Przypomniał też, że tworząc "Pasję", mierzył się z "takim geniuszem jak Bach", co - jak mówił - "pozwoliło mi wydrzeć z siebie wszystko, napisać więcej niż potrafiłem".
"Pasja według św. Łukasza", napisana z okazji 700-lecia katedry w Muenster, została wykonana w tej świątyni 30 marca 1966 roku; w tym roku mija 50. lat od tego historycznego prawykonania. W Związku Radzieckim utwory sakralne Pendereckiego nie były praktycznie wykonywane. Jedyny raz "Pasja według świętego Łukasza" pojawiła się na występie Filharmonii Krakowskiej w 1987 roku w ramach Dni Kultury Polskiej.
Pomysł, by dzieło Pendereckiego wykonać w teatrze Nowa Opera, jednej z najmłodszych rosyjskich scen muzycznych, pojawił się jako "na początku szalona idea" ze względu na trudność tego utworu - powiedziała kierownik chóru Julia Seniukowa. Wykonaniem dzieła dyryguje Jan Latham-Koenig.
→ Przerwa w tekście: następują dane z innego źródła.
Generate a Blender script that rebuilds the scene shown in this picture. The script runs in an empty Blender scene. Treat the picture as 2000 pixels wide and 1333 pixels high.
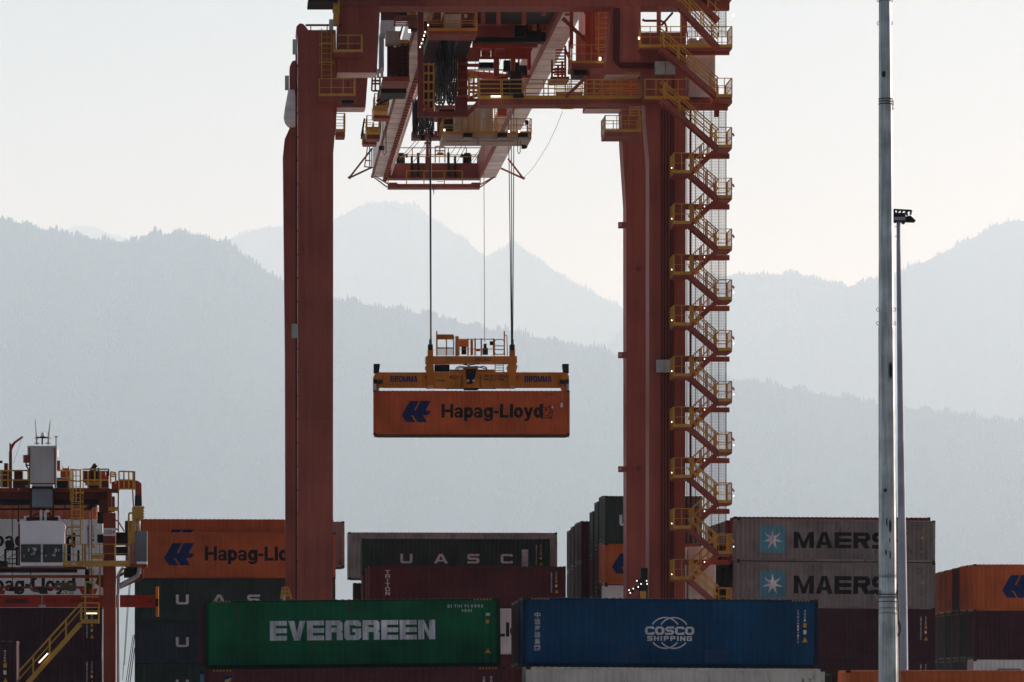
import bpy, bmesh, math, random
import numpy as np
from mathutils import Vector, Matrix

random.seed(11)
SC = bpy.context.scene
COL = SC.collection

# ------------------------------------------------------------------ camera, sky, sun, exposure
F, PX0, HZ, EYE = 8500.0, 1000.0, 1365.0, 4.22     # focal length in photo pixels, image centre, horizon line, eye height
cam_d = bpy.data.cameras.new("camera")
cam_d.sensor_width = 36.0
cam_d.lens = F / 2000.0 * 36.0
cam_d.shift_y = (HZ - 666.5) / 2000.0
cam_d.clip_start = 1.0
cam_d.clip_end = 260000.0
cam = bpy.data.objects.new("camera", cam_d)
cam.location = (0, 0, EYE)
cam.rotation_euler = (math.radians(90), 0, 0)
COL.objects.link(cam)
SC.camera = cam

SUN_EL, SUN_AZ = math.radians(20), math.radians(52)   # azimuth measured from the view direction (+Y) towards the right (+X)
W = bpy.data.worlds.new("World")
SC.world = W
W.use_nodes = True
wn = W.node_tree
sky = wn.nodes.new("ShaderNodeTexSky")
sky.sky_type = 'NISHITA'
sky.sun_disc = False
sky.sun_elevation = SUN_EL
sky.sun_rotation = SUN_AZ
sky.air_density = 1.0
sky.dust_density = 3.0
sky.ozone_density = 1.0
bg = wn.nodes["Background"]
bg.inputs["Strength"].default_value = 0.05
wn.links.new(sky.outputs[0], bg.inputs["Color"])

sun_d = bpy.data.lights.new("sun", 'SUN')
sun_d.energy = 5.0
sun_d.angle = math.radians(0.6)
sun_d.color = (1.0, 0.965, 0.972)
sun = bpy.data.objects.new("sun", sun_d)
sdir = Vector((math.sin(SUN_AZ) * math.cos(SUN_EL), math.cos(SUN_AZ) * math.cos(SUN_EL), math.sin(SUN_EL)))
sun.rotation_euler = sdir.to_track_quat('Z', 'Y').to_euler()
sun.location = (60, 40, 90)
COL.objects.link(sun)

SC.view_settings.view_transform = 'Standard'
SC.view_settings.look = 'None'
SC.view_settings.exposure = 0.76
SC.view_settings.gamma = 1.0
SC.view_settings.use_curve_mapping = False
SC.render.engine = 'CYCLES'
SC.cycles.use_denoising = True
SC.cycles.max_bounces = 8
SC.cycles.diffuse_bounces = 3
SC.cycles.glossy_bounces = 3
SC.cycles.volume_bounces = 2
SC.cycles.transparent_max_bounces = 12
HAZE_DENSITY = 2.6e-5
HAZE_COLOR = (0.60, 0.805, 1.0)
HAZE_ANISO = 0.15

# ------------------------------------------------------------------ materials
MATS = {}
def mat(name, col, rough=0.55, metal=0.0, dirt=0.25, rust=0.0, scale=1.0, streak=0.5, emit=None, spec=0.16, bump=0.0):
    if name in MATS:
        return MATS[name]
    m = bpy.data.materials.new(name)
    m.use_nodes = True
    nt = m.node_tree
    b = nt.nodes["Principled BSDF"]
    b.inputs["Roughness"].default_value = rough
    b.inputs["Metallic"].default_value = metal
    b.inputs["Specular IOR Level"].default_value = spec
    c = (col[0], col[1], col[2], 1)
    if emit:
        b.inputs["Base Color"].default_value = c
        b.inputs["Emission Color"].default_value = c
        b.inputs["Emission Strength"].default_value = emit
        MATS[name] = m
        return m
    L = nt.links
    tc = nt.nodes.new("ShaderNodeTexCoord")
    oi = nt.nodes.new("ShaderNodeObjectInfo")
    off = nt.nodes.new("ShaderNodeVectorMath"); off.operation = 'ADD'
    mul = nt.nodes.new("ShaderNodeVectorMath"); mul.operation = 'SCALE'
    mul.inputs["Scale"].default_value = 37.0
    comb = nt.nodes.new("ShaderNodeCombineXYZ")
    for k in range(3):
        L.new(oi.outputs["Random"], comb.inputs[k])
    L.new(comb.outputs[0], mul.inputs[0])
    L.new(tc.outputs["Object"], off.inputs[0]); L.new(mul.outputs[0], off.inputs[1])
    # broad fading
    n1 = nt.nodes.new("ShaderNodeTexNoise"); n1.inputs["Scale"].default_value = 0.55 * scale; n1.inputs["Detail"].default_value = 6
    L.new(off.outputs[0], n1.inputs["Vector"])
    # vertical run-down streaks
    mp = nt.nodes.new("ShaderNodeMapping"); mp.inputs["Scale"].default_value = (5.0 * scale, 5.0 * scale, 0.22 * scale)
    L.new(off.outputs[0], mp.inputs["Vector"])
    n2 = nt.nodes.new("ShaderNodeTexNoise"); n2.inputs["Scale"].default_value = 1.0; n2.inputs["Detail"].default_value = 5; n2.inputs["Roughness"].default_value = 0.65
    L.new(mp.outputs[0], n2.inputs["Vector"])
    r1 = nt.nodes.new("ShaderNodeMapRange"); r1.inputs[1].default_value = 0.3; r1.inputs[2].default_value = 0.7
    r1.inputs[3].default_value = 1.0 - dirt; r1.inputs[4].default_value = 1.0 + dirt * 0.45
    L.new(n1.outputs["Fac"], r1.inputs[0])
    r2 = nt.nodes.new("ShaderNodeMapRange"); r2.inputs[1].default_value = 0.35; r2.inputs[2].default_value = 0.68
    r2.inputs[3].default_value = 1.0 + dirt * streak * 0.3; r2.inputs[4].default_value = 1.0 - dirt * streak
    L.new(n2.outputs["Fac"], r2.inputs[0])
    mm = nt.nodes.new("ShaderNodeMath"); mm.operation = 'MULTIPLY'
    L.new(r1.outputs[0], mm.inputs[0]); L.new(r2.outputs[0], mm.inputs[1])
    vs = nt.nodes.new("ShaderNodeVectorMath"); vs.operation = 'SCALE'
    vs.inputs[0].default_value = col
    L.new(mm.outputs[0], vs.inputs["Scale"])
    out = vs.outputs[0]
    if rust > 0:
        n3 = nt.nodes.new("ShaderNodeTexNoise"); n3.inputs["Scale"].default_value = 1.6 * scale; n3.inputs["Detail"].default_value = 8; n3.inputs["Roughness"].default_value = 0.7
        mp3 = nt.nodes.new("ShaderNodeMapping"); mp3.inputs["Scale"].default_value = (1.6, 1.6, 0.45)
        L.new(off.outputs[0], mp3.inputs["Vector"]); L.new(mp3.outputs[0], n3.inputs["Vector"])
        r3 = nt.nodes.new("ShaderNodeMapRange"); r3.inputs[1].default_value = 0.66 - 0.16 * rust; r3.inputs[2].default_value = 0.78 - 0.1 * rust
        r3.inputs[3].default_value = 0.0; r3.inputs[4].default_value = 0.85
        L.new(n3.outputs["Fac"], r3.inputs[0])
        mx = nt.nodes.new("ShaderNodeMix"); mx.data_type = 'RGBA'
        L.new(r3.outputs[0], mx.inputs["Factor"]); L.new(out, mx.inputs["A"])
        mx.inputs["B"].default_value = (0.085, 0.035, 0.018, 1)
        out = mx.outputs["Result"]
    L.new(out, b.inputs["Base Color"])
    rr = nt.nodes.new("ShaderNodeMapRange"); rr.inputs[3].default_value = max(0.05, rough - 0.12); rr.inputs[4].default_value = min(1, rough + 0.15)
    L.new(n1.outputs["Fac"], rr.inputs[0]); L.new(rr.outputs[0], b.inputs["Roughness"])
    if bump > 0:
        bp = nt.nodes.new("ShaderNodeBump"); bp.inputs["Strength"].default_value = bump; bp.inputs["Distance"].default_value = 0.05
        L.new(n2.outputs["Fac"], bp.inputs["Height"]); L.new(bp.outputs[0], b.inputs["Normal"])
    MATS[name] = m
    return m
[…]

Wydarzenie wspiera Instytut Adama Mickiewicza.
Na konferencji prasowej Penderecki był pytany o wizytę w Rosji "w niełatwych czasach", jeśli chodzi o stosunki między Polską i Rosją. "Dlatego, że te kontakty są utrudnione, chciałem koniecznie tu przyjechać z moim utworem" - wyjaśnił kompozytor.
"Zawsze tu przyjeżdżałem, w różnych czasach" - podkreślił i dodał: "Zawsze będę tutaj przyjeżdżał".